Veri mengatakan, Kemendag tak segan mencabut izin usaha marketplace, jika membiarkan obat berbahaya dan racun tetap beredar di lapaknya. “Shopee dan Lazada sudah kami tegur karena hal ini. Mereka kecolongan karena ada obat berbahaya dijual di tempat mereka,” tutur Veri.

Infografik toko online. Alinea.id/Firgie Saputra

Apabila berulang kali mengabaikan saran Kemendag, Veri menekankan, bakal menyeret ke ranah hukum marketplace yang bandel. Veri pun meminta masyarakat menjadi konsumen cerdas, yang tidak sembarangan membeli obat yang tak jelas asal-usul penjualnya dan hanya tergiur harga murah.

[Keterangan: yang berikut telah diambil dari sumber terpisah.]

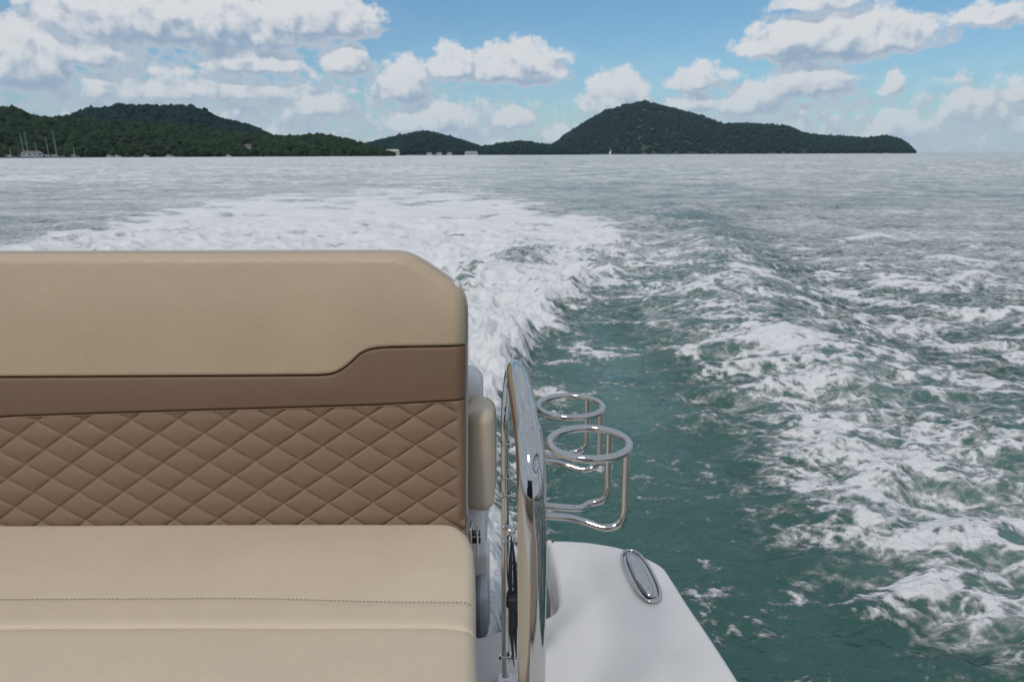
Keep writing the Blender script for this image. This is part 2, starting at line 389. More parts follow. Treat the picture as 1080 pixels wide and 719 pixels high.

"Kami mohon, masyarakat kalau butuh obat yang memang perlu resep dokter, ya cari di tempat yang sesuai. Rumah sakit atau ke dokter misalnya," kata Veri.

Sementara Olivia melihat, sejauh ini penanganan peredaran obat berbahaya di marketplace hanya sebatas penutupan akun penjualnya. Namun, nihil sanksi serius, sehingga wajar penjualnya terus muncul.

"Seharusnya bukan hanya di-take down, tapi penjual juga harusnya mendapat sanksi,” katanya.

“Namun, tampaknya sistem, sumber daya, dan regulasi belum mendukung untuk bisa melakukan kontrol dan pengendalian lebih kuat.”